In an online newsletter first posted July 28, to humanevents.com and then later at his Website, newt.org, Gingrich mentioned the controversial arrests as an example of how sharia law is creeping into Western society.
The article was based mostly on his opposition to a mosque to be contained as part of an Islamic community center near the site of the former World Trade Center and also pointed to other religious controversies involving Muslims from across the country.
The Dearborn mention was brief – only one paragraph out of about 1,400 words – but was based on bad information. Here’s what it said in its entirety:
“Last month, police in Dearborn, Mich., which has a large Muslim population, arrested Christian missionaries for handing out copies of the Gospel of St.
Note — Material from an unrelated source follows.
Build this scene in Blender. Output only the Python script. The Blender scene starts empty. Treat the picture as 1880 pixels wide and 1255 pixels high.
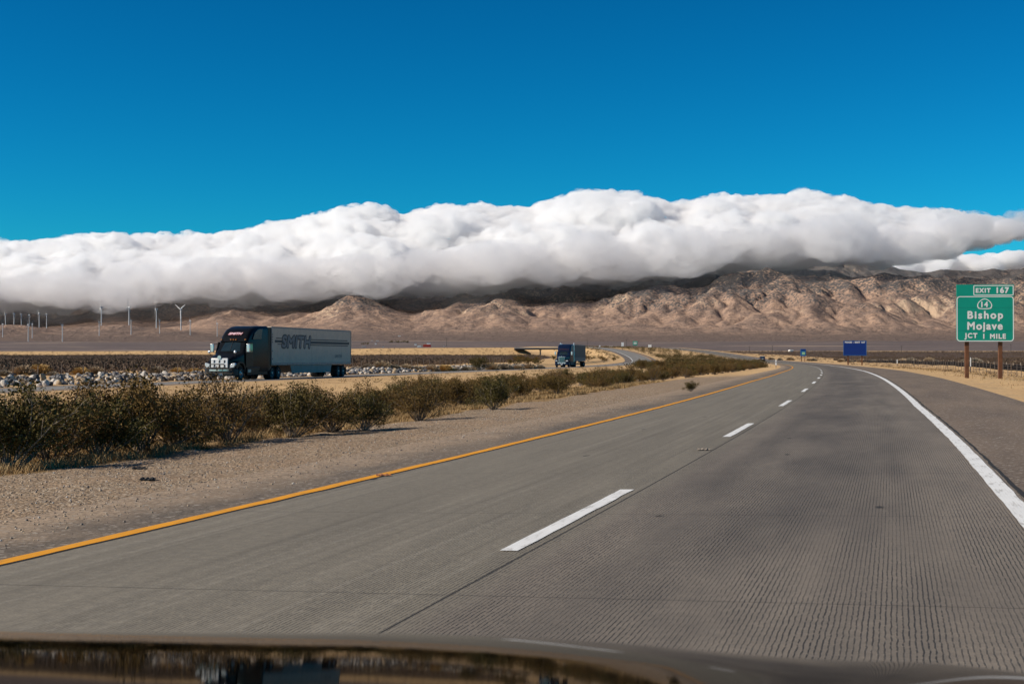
import bpy, bmesh, math, random
import numpy as np
from mathutils import Vector, Matrix

rng = np.random.default_rng(7)
random.seed(7)
SC = bpy.context.scene
COL = SC.collection
R = math.radians

# ------------------------------------------------------------------ camera, sky, sun
F, HC, HZ, CX = 2611.0, 1.56, 647.0, 940.0        # focal length in photo pixels, eye height, horizon row, centre column
cam = bpy.data.cameras.new('camera')
cam.lens = 50.0; cam.sensor_width = 36.0; cam.clip_start = 0.05; cam.clip_end = 60000
cam.dof.use_dof = True; cam.dof.focus_distance = 70.0; cam.dof.aperture_fstop = 10.0
camo = bpy.data.objects.new('camera', cam); COL.objects.link(camo)
camo.location = (0, 0, HC); camo.rotation_euler = (R(90.43), 0, 0)
SC.camera = camo

SUN_EL, SUN_AZ = R(34), R(-104)                    # azimuth clockwise from +Y (the view axis): left and a little behind
sv = Vector((math.sin(SUN_AZ)*math.cos(SUN_EL), math.cos(SUN_AZ)*math.cos(SUN_EL), math.sin(SUN_EL)))
sun = bpy.data.lights.new('sun', 'SUN'); sun.energy = 4.9; sun.angle = R(0.53); sun.color = (1.0, 0.90, 0.76)
suno = bpy.data.objects.new('sun', sun); COL.objects.link(suno)
suno.rotation_euler = sv.to_track_quat('Z', 'Y').to_euler()

W = bpy.data.worlds.new('World'); SC.world = W; W.use_nodes = True
wn, wl = W.node_tree.nodes, W.node_tree.links
bg = wn['Background']
sky = wn.new('ShaderNodeTexSky'); sky.sky_type = 'NISHITA'; sky.sun_disc = False
sky.sun_elevation = SUN_EL; sky.sun_rotation = SUN_AZ
sky.altitude = 900; sky.air_density = 1.0; sky.dust_density = 0.1; sky.ozone_density = 3.0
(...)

John on charges of ‘disturbing the peace.’ They were doing so on a public street outside an Arab festival in a way that is completely permissible by law, but, of course, forbidden by sharia’s rules on proselytizing. This is a clear case of freedom of speech and the exercise of religious freedom being sacrificed in deference to sharia’s intolerance against the preaching of religions other than Islam.”
The account stems from a YouTube video posted by the missionaries that showed officers talking to them as they passed out pamphlets. No arrest took place, and the missionaries say in the video that they weren’t arrested.
Despite the statement by the missionaries in the video, many people who viewed it initially thought it was footage of their arrests, which happened two days earlier.
As the arrest controversy has unfolded, that notion has been proved false in several published reports, in a letter from Mayor John O’Reilly Jr. written in response to the thousands of complaints the city received about the incident, and by the missionaries themselves.
An official with Gingrich’s K Street communication firm in Washington, D.C., said in an e-mail Thursday that the discrepancy was a result of receiving “secondhand” information and said the mistake would be corrected in “future accounts.”
The official, Communications Director Joe DeSantis, added, “However, the point still stands that they seemed to be acting in a legal, peaceful manner.”
On Friday, newt.org changed the passage, however it remained on humanevents.com. Here it is in its entirety:
“Last month, police in Dearborn, Mich., which has a large Muslim population, arrested Christian missionaries for proselytizing at an Arab festival. They were doing so in a legal, peaceful manner that is completely permissible by law, but, of course, forbidden by sharia’s rules on proselytizing. Police may say they were trying to prevent an incident, but why should the (First Amendment) right to freedom of speech and the exercise of religious freedom be sacrificed in deference to sharia’s intolerance against the preaching of religions other than Islam?”